Amazon could be preparing to launch cloud services in India, after it emerged that the company has been buying up infrastructure from telecommunications provider Tata Communications in its home markets.

Speaking to Techworld at the Tata Global Media and Analyst Summit in Dubai this week, the company’s chief technology officer (CTO) John Hayduk said that competition from big cloud providers like Amazon and Rackspace in emerging markets is “not there yet,” but is expected to ramp up over the next 12 months.

“Some of those service providers like Amazon, they buy co-lo [co-location] and network from us, so we’ve seen purchases in our own facilities that are of the size. There’s only one answer to what they’re going to do with that space,” said Hayduk.

Amazon was contacted for comment, but said it does not comment on rumour or speculation.

Tata Communications is currently one of the top two cloud players across India and Singapore, offering a combination of co-location, infrastructure-as-a-service (IaaS), software-as-a-service (SaaS), IT managed services and content delivery network.

Cloud adoption in these markets is not nearly as aggressive as in developed countries. However, Hayduk said that five years down the line, service providers that do not have a compute and storage offering to sell alongside the network could be significantly disadvantaged, and that is why Tata has decided to invest in public cloud.

The company’s CEO Vinod Kumar said that telecommunications companies have a “right to play” in the cloud market, because they can offer connectivity, scalability and security, as well as the “hard assets” of data centres and network. However, he warned that there are still significant risks around cloud profitability.

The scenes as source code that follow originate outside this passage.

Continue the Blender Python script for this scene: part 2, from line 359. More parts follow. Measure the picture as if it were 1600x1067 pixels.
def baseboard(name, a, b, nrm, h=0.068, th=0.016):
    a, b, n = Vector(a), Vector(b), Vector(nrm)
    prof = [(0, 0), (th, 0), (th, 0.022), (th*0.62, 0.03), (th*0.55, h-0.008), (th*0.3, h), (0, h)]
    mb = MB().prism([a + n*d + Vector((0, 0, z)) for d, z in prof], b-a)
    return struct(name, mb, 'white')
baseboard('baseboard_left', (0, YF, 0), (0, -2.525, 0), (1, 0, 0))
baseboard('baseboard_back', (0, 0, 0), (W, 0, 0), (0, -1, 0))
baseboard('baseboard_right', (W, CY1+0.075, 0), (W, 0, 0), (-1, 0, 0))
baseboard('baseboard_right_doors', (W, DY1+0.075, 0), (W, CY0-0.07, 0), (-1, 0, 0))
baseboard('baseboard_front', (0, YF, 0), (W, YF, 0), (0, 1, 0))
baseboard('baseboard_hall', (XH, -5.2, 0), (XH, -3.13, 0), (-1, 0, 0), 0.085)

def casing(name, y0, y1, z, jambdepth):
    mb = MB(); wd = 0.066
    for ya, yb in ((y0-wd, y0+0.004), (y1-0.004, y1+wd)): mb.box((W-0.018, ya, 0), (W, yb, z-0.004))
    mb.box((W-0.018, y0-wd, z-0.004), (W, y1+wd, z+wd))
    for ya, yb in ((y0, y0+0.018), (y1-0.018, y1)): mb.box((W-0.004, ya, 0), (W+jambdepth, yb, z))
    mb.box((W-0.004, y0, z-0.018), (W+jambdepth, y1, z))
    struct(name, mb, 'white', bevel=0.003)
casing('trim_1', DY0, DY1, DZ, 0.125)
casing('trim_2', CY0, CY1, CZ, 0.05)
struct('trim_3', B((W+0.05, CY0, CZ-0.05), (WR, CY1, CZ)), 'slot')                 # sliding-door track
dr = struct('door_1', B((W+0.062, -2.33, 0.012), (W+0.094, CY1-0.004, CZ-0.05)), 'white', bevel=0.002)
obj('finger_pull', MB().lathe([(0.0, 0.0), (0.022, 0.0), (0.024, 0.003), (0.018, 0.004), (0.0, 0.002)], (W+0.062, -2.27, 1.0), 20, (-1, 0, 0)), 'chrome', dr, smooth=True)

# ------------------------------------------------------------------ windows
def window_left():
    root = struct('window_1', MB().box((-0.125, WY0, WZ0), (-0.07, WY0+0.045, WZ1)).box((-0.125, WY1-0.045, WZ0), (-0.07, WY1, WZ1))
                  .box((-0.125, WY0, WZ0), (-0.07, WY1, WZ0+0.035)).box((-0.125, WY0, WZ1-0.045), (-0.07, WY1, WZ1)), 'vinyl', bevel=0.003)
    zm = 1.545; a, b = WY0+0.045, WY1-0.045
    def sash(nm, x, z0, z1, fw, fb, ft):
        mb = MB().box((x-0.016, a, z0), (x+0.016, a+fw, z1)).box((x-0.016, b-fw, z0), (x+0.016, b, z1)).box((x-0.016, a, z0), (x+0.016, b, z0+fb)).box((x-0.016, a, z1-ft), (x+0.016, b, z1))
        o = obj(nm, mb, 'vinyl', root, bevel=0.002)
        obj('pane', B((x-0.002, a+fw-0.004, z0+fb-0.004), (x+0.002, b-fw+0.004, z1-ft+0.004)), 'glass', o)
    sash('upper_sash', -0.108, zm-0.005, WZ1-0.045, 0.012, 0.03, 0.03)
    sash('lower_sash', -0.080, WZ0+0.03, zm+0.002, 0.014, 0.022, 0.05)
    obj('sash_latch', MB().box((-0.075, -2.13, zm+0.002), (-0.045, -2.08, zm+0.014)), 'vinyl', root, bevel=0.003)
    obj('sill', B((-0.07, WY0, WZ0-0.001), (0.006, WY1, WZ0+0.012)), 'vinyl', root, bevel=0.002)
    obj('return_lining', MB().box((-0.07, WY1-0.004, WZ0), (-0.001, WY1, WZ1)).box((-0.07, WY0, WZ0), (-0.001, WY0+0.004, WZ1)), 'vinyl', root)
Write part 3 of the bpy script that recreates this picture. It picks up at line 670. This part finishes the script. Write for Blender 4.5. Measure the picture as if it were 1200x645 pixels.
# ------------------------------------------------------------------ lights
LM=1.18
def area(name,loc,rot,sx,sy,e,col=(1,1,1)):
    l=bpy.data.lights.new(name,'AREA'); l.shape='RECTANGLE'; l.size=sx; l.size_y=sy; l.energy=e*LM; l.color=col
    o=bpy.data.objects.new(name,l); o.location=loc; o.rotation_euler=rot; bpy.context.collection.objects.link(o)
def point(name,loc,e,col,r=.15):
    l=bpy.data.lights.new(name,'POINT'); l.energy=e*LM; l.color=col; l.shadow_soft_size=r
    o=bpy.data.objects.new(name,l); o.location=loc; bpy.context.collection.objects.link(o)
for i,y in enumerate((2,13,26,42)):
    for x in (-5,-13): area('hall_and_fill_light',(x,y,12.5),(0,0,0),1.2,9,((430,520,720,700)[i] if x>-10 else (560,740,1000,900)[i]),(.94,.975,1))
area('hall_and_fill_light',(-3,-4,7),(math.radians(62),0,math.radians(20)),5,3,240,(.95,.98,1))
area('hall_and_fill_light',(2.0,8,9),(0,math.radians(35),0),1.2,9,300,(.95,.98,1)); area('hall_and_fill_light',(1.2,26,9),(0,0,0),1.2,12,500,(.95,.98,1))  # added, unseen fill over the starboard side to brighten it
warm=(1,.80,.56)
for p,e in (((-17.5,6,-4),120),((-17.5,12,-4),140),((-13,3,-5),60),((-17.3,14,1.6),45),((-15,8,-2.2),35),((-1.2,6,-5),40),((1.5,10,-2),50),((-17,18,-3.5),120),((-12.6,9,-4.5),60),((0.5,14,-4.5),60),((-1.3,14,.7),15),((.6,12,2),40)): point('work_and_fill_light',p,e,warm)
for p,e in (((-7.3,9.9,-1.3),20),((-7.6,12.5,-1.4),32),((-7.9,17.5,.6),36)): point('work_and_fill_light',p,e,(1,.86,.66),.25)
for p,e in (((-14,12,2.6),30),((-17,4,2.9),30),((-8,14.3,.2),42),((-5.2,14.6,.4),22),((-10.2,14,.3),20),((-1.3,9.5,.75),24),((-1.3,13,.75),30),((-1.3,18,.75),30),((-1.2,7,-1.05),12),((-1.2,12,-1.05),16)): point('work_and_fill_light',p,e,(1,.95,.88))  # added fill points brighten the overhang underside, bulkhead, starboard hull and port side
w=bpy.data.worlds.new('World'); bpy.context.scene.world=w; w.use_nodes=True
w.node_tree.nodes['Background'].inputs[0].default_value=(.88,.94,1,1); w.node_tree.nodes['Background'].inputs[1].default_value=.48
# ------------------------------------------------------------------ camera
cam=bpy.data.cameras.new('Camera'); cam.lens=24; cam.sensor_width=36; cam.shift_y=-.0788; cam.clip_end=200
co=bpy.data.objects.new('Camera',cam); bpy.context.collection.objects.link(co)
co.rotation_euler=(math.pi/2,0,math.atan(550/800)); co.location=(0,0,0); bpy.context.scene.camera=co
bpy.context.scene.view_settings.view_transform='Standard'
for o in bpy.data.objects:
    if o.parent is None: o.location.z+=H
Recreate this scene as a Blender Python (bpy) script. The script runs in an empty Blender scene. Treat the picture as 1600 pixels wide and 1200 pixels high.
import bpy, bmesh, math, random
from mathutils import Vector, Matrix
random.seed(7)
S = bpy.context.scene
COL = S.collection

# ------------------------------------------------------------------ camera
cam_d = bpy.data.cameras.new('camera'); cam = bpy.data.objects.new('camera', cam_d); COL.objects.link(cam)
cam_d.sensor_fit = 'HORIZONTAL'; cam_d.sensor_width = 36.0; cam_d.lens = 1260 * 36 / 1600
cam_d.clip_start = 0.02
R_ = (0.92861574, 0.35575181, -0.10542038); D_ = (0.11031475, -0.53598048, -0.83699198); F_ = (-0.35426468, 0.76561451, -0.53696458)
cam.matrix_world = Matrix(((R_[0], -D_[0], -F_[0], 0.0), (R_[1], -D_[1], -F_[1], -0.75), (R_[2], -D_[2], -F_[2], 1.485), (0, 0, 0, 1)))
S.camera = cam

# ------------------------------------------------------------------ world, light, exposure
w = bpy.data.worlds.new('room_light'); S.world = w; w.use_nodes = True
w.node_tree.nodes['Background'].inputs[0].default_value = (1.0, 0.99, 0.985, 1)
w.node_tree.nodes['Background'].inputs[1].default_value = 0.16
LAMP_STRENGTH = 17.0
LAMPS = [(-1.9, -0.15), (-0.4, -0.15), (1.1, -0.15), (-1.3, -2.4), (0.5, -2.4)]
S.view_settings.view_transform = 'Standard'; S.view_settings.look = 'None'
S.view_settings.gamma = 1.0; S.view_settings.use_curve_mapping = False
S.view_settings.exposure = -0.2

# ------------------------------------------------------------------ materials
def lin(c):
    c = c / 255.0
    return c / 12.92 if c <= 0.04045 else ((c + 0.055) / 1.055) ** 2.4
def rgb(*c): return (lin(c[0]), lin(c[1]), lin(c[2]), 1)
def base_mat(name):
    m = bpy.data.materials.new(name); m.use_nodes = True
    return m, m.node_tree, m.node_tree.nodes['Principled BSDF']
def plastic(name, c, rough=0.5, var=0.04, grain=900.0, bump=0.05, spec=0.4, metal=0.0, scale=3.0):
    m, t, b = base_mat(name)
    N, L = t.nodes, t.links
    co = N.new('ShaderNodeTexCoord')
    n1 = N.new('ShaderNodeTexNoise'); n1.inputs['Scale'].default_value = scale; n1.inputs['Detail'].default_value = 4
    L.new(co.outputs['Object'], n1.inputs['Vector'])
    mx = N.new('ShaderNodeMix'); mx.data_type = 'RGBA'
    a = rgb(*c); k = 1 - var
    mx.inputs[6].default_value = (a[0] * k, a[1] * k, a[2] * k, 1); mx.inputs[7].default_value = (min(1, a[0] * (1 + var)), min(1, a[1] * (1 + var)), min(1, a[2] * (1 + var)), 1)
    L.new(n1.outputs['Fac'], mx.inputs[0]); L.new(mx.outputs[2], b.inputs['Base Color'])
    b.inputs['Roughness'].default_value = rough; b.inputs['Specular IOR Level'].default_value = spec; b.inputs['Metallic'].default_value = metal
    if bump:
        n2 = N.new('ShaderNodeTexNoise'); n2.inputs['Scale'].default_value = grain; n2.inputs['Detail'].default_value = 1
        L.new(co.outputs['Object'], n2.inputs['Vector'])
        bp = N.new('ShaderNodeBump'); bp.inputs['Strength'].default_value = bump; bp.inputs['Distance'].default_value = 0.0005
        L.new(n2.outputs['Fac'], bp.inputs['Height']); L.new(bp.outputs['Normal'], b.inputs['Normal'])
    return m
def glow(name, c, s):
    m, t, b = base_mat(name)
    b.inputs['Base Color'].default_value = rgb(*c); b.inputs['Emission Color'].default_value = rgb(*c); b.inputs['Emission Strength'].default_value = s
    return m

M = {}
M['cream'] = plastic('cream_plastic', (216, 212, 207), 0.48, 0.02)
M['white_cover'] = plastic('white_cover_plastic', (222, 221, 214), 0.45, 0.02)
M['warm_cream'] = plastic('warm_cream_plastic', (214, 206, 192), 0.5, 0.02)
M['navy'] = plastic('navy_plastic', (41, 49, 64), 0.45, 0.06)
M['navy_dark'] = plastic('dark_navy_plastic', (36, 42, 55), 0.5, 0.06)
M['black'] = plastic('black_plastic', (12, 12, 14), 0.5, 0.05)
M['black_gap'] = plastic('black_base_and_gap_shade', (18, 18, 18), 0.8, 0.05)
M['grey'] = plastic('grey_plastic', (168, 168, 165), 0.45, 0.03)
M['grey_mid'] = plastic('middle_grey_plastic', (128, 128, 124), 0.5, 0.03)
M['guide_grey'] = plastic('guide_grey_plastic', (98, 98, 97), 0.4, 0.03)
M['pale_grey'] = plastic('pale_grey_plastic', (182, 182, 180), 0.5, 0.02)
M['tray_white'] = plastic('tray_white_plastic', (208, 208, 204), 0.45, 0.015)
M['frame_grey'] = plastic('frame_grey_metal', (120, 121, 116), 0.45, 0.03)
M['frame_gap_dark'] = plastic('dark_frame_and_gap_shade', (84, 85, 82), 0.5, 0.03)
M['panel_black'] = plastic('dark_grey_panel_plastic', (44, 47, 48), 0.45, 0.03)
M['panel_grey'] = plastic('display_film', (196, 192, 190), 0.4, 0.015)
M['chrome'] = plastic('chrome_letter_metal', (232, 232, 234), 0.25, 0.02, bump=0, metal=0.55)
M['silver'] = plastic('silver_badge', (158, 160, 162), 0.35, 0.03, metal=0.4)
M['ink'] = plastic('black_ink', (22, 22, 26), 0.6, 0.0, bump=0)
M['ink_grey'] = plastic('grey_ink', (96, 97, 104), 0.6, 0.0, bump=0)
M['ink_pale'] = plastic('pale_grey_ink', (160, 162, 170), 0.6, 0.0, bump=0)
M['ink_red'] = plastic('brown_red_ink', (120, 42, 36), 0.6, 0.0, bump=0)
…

“Cloud is a space where everybody is converging. You have the IT guys making their services available on a cloud model, you have systems integrators coming in, and you have the telcos coming in. Over time we’ll have to see how the economics shape up, and how the tussle between how the profitability pie gets shared between all these players,” said Hayduk.

John Landau, senior vice president of technology and services evolution at Tata, said that when the company wins customers with its InstaCompute cloud offering, this is normally because of the trust that has built up around the Tata brand in India. However, as the cloud market becomes more crowded, greater financial security might come from operating a wholesale model.

“We’re an arms merchant. If Amazon has five choices to get into India, why would we not bid competitively to be one of those five, and take the money? Our shareholders would probably shoot us if we didn’t because Amazon would still be in India,” he said.

Meanwhile, with regard to offering its cloud services in more developed markets, the company it taking a cautious approach. Although it already owns data centres in the UK and US, it is waiting until the demand for portability from its existing customers grows to a significant level before rolling out services.

“We’re watching the demand grow across India and Asia, as we serve the needs of emerging companies wanting to go into a developed market, so we would expand based on that. We thought that we would have had to put pods in the UK and US by now, but so far there hasn’t been a glaring need for that yet,” said Hayduk.

Amazon made its first move into the Indian market earlier this year, with the launch of its shopping website Junglee.com. Analysts put the size of India’s e-commerce retail market at about $10 billion.